Without including any images, repeat the data exactly.
— start of DATASET EXCERPT —
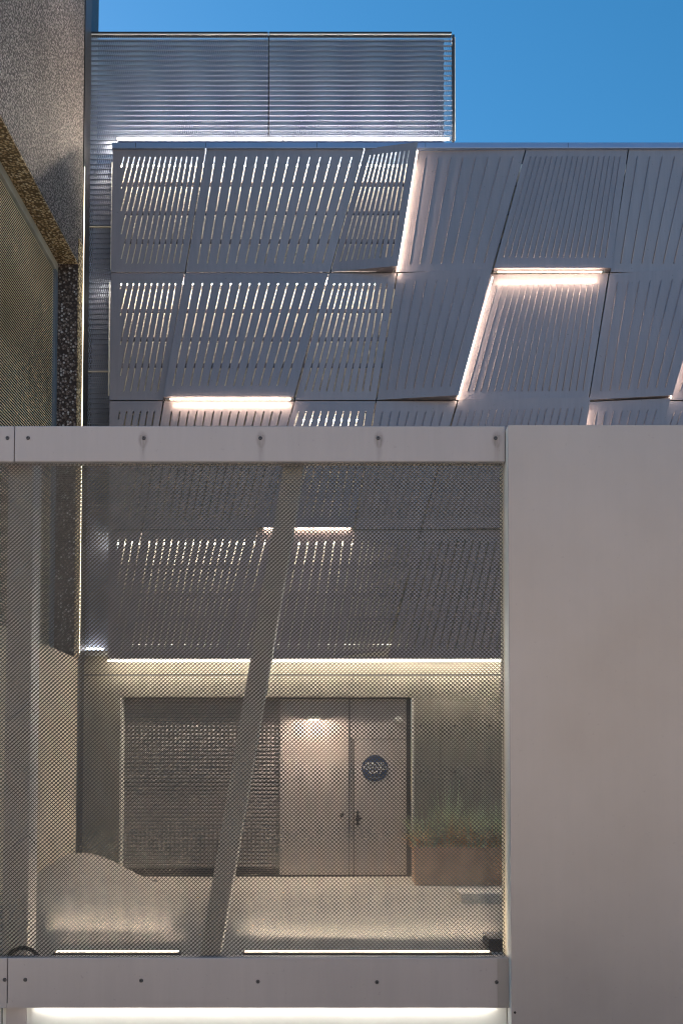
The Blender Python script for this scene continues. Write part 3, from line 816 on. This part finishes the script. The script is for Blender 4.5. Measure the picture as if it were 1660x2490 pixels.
# ------------------------------------------------------------------ building across the street, behind the photographer (out of frame), added for its warm bounce light
M_STONE = mat('sandstone', (.66, .52, .38), .8, 0, .1, 1.0, .2, 20)
opp = thing('bounce_building', 'long sunlit sandstone building out of view across the street, added to bounce warm light', 'building')
yo = -13.0
m = MB(); m.box(-45, 45, yo-8, yo-.3, -.1, 9.5); m.build('wall_core', M_STONE, opp)
for k in range(3): box('floor_band', -45, 45, yo-.299, yo, k*3.2+(-.1 if k == 0 else -.35), k*3.2+.9, M_STONE, opp)
box('floor_band', -45, 45, yo-.299, yo, 9.0, 9.5, M_STONE, opp)
for i in range(31):
    box('pier', -45+i*3-.8 if i else -45, -45+i*3+.8 if i < 30 else 45, yo-.299, yo-.002, .9, 9.0, M_STONE, opp) if False else None
for k in range(3):
    z0 = k*3.2+.9; z1 = min((k+1)*3.2-.35, 9.0)
    for i in range(30):
        x = -45+i*3
        box('pier', x+.002, x+1.9, yo-.298, yo-.003, z0+.001, z1-.001, M_STONE, opp)
    box('window_band', -44.9, 44.9, yo-.2995, yo-.25, z0+.001, z1-.001, M_SLATE, opp)

gr = thing('drain_grate', 'small dark slotted drain grate in the paving at the foot of the roller shutter', 'drain')
yd = 12.2; x, z = PX(352, 2127, yd), ground_z(yd)
m = MB(); m.box(x-.14, x+.14, yd-.07, yd+.07, z-.02, z+.006); m.build('grate_frame', M_DARK, gr)
for k in range(6): box('grate_bar', x-.12+k*.045, x-.10+k*.045, yd-.06, yd+.06, z+.0065, z+.011, M_FRAME, gr)
rnd = random.Random(3); m = MB()
for k in range(70):
    y_ = rnd.uniform(8.3, 12.3); x_ = rnd.uniform(-2.4, 2.6)
    if x_ < PX(440, 2100, y_): continue
    z_ = ground_z(y_)+.006; a_ = rnd.uniform(0, 6.28); l = rnd.uniform(.012, .03); w = l*.45
    c_, s_ = math.cos(a_), math.sin(a_)
    m.add([(x_-l*c_, y_-l*s_, z_), (x_+w*s_, y_-w*c_, z_+.004), (x_+l*c_, y_+l*s_, z_+.002), (x_-w*s_, y_+w*c_, z_+.006)], [(0, 1, 2, 3)])
lv = m.build('fallen_leaves', M_STRAW); lv['kind'] = 'stuff'; lv['label'] = 'small dry leaves scattered over the courtyard paving'; lv['category'] = 'leaves'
— end of DATASET EXCERPT —
#### [FULL OUTPUT]
The Blender Python script for this scene continues. Write part 3, from line 816 on. This part finishes the script. The script is for Blender 4.5. Measure the picture as if it were 1660x2490 pixels.
# ------------------------------------------------------------------ building across the street, behind the photographer (out of frame), added for its warm bounce light
M_STONE = mat('sandstone', (.66, .52, .38), .8, 0, .1, 1.0, .2, 20)
opp = thing('bounce_building', 'long sunlit sandstone building out of view across the street, added to bounce warm light', 'building')
yo = -13.0
m = MB(); m.box(-45, 45, yo-8, yo-.3, -.1, 9.5); m.build('wall_core', M_STONE, opp)
for k in range(3): box('floor_band', -45, 45, yo-.299, yo, k*3.2+(-.1 if k == 0 else -.35), k*3.2+.9, M_STONE, opp)
box('floor_band', -45, 45, yo-.299, yo, 9.0, 9.5, M_STONE, opp)
for i in range(31):
    box('pier', -45+i*3-.8 if i else -45, -45+i*3+.8 if i < 30 else 45, yo-.299, yo-.002, .9, 9.0, M_STONE, opp) if False else None
for k in range(3):
    z0 = k*3.2+.9; z1 = min((k+1)*3.2-.35, 9.0)
    for i in range(30):
        x = -45+i*3
        box('pier', x+.002, x+1.9, yo-.298, yo-.003, z0+.001, z1-.001, M_STONE, opp)
    box('window_band', -44.9, 44.9, yo-.2995, yo-.25, z0+.001, z1-.001, M_SLATE, opp)

gr = thing('drain_grate', 'small dark slotted drain grate in the paving at the foot of the roller shutter', 'drain')
yd = 12.2; x, z = PX(352, 2127, yd), ground_z(yd)
m = MB(); m.box(x-.14, x+.14, yd-.07, yd+.07, z-.02, z+.006); m.build('grate_frame', M_DARK, gr)
for k in range(6): box('grate_bar', x-.12+k*.045, x-.10+k*.045, yd-.06, yd+.06, z+.0065, z+.011, M_FRAME, gr)
rnd = random.Random(3); m = MB()
for k in range(70):
    y_ = rnd.uniform(8.3, 12.3); x_ = rnd.uniform(-2.4, 2.6)
    if x_ < PX(440, 2100, y_): continue
    z_ = ground_z(y_)+.006; a_ = rnd.uniform(0, 6.28); l = rnd.uniform(.012, .03); w = l*.45
    c_, s_ = math.cos(a_), math.sin(a_)
    m.add([(x_-l*c_, y_-l*s_, z_), (x_+w*s_, y_-w*c_, z_+.004), (x_+l*c_, y_+l*s_, z_+.002), (x_-w*s_, y_+w*c_, z_+.006)], [(0, 1, 2, 3)])
lv = m.build('fallen_leaves', M_STRAW); lv['kind'] = 'stuff'; lv['label'] = 'small dry leaves scattered over the courtyard paving'; lv['category'] = 'leaves'